The Portsmouth Town Council on March 16 amended a proposed sign ordinance with several substantive changes and scheduled the final adoption vote for the next council meeting after staff circulates a cleaned‑up draft.
The council voted unanimously to increase the number of exempt agricultural signs, unanimously to ban mechanically inflated advertising figures (commonly called air dancers or sky dancers) and then set a 180‑day limit on temporary yard signs after additional debate. The council also revised the ordinance’s ‘‘de facto’’ permanent‑sign rule so any temporary sign displayed more than 180 consecutive days (or 180 cumulative days over 12 months) must meet permanent‑sign standards.
Why it matters: The revisions are an effort to make the town’s sign rules content‑neutral and legally enforceable after a 2021 consent decree limited the town’s ability to enforce against one property, the town solicitor said during the hearing. The solicitor told the council that the prior ordinance was found to be content‑based and that the new language aims to restore objective time, place and manner limits the town can apply equally.
What the council changed and how they voted
- Agricultural signs: The council approved an amendment to section 11(h) to raise exempt agricultural signage from 2 (and 1 feather flag) to 8 signs total, allowing up to eight fabric/feather flags; motion passed 7–0.
- Mechanically inflated devices: Consultant Jim Reardon described inflatable tube men/air dancers as ‘‘inflatable sign[s]’’ (also called air dancers, sky dancers). Councilers moved to prohibit mechanically inflated/kinetic advertising devices; the motion passed 7–0.
- Yard/temporary signs (residential): After debate and a motion to reconsider, the council set the maximum consecutive duration for residential yard signs at 180 days and a limit of 4 signs per 50 feet of frontage; the motion passed 6–1.
- Yard/temporary signs (nonresidential): The council later amended the nonresidential rule to match residential duration (180 days); the motion passed (vote recorded as 5–2).
- De facto/permanent signage: Council changed the de facto‑permanent rule so any temporary sign left in place more than 180 consecutive days (or 180 cumulative days in 12 months) is deemed permanent and must meet permanent‑sign standards; motion passed 7–0.
Council and staff said the revisions are intended to give staff objective standards to enforce time, manner and place restrictions while avoiding content‑based rules that could be struck down in court. As the town solicitor put it during the hearing, the aim is to ‘‘untie [the town’s] hands by adopting this ordinance’’ so enforcement is applied equally across properties.
Voices from the hearing
Property owner Mike Dipiola told the council the proposed amortization and size restrictions risked curtailing expressive signs at private residences and urged respect for ‘‘preexisting rights.’’ Dipiola warned that uneven enforcement could invite litigation and referenced prior court action.

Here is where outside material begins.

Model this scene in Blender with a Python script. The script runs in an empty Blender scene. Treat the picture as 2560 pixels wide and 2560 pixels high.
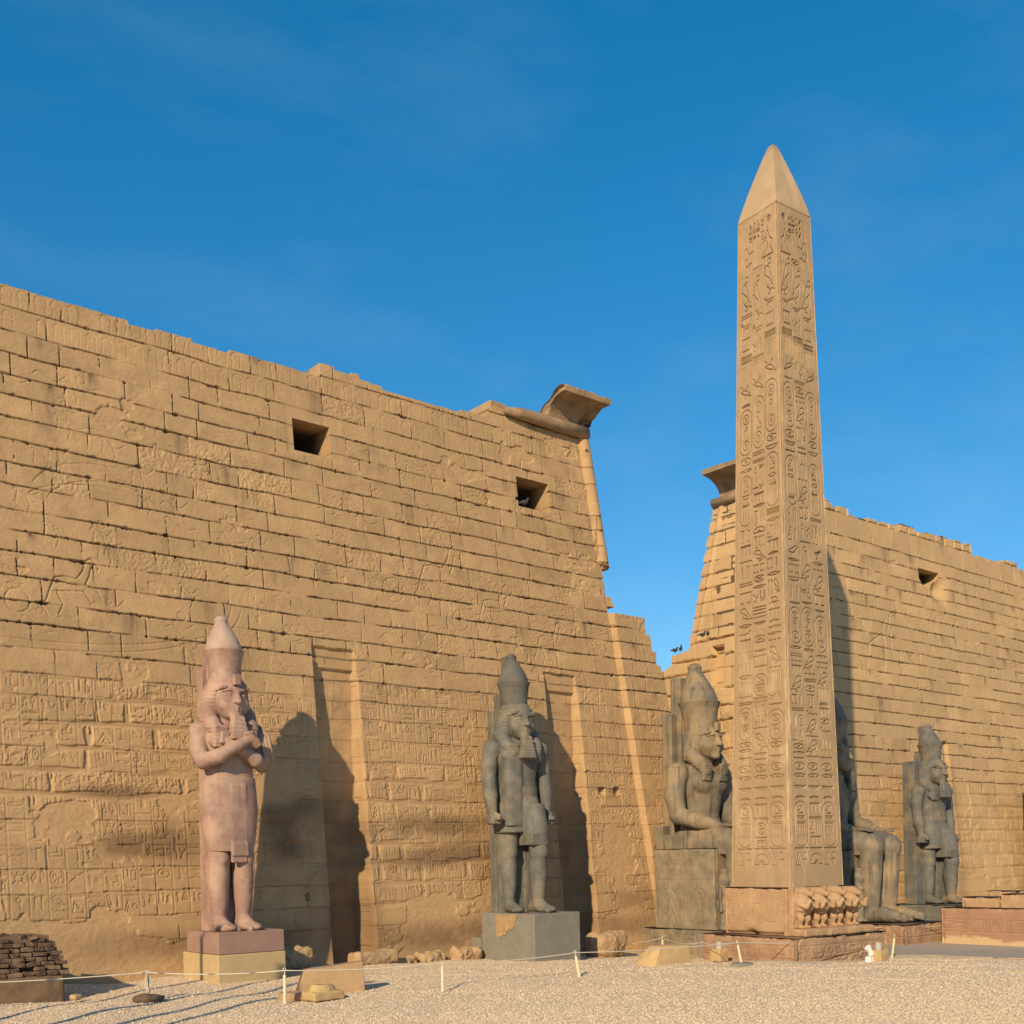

Town solicitor (speaking for the town) said the 2021 consent decree stemmed from the prior ordinance’s content‑based defects and that the new draft seeks to address the judge’s concerns, restoring enforceable, content‑neutral limits on size, display duration and safety issues.
What’s next
Councilors voted to place the amended ordinance on the agenda for final adoption at the following Monday meeting, directing staff to provide a cleaned‑up final draft by Wednesday for review. If the final draft is not ready, councilors said they will move the adoption to the next available meeting.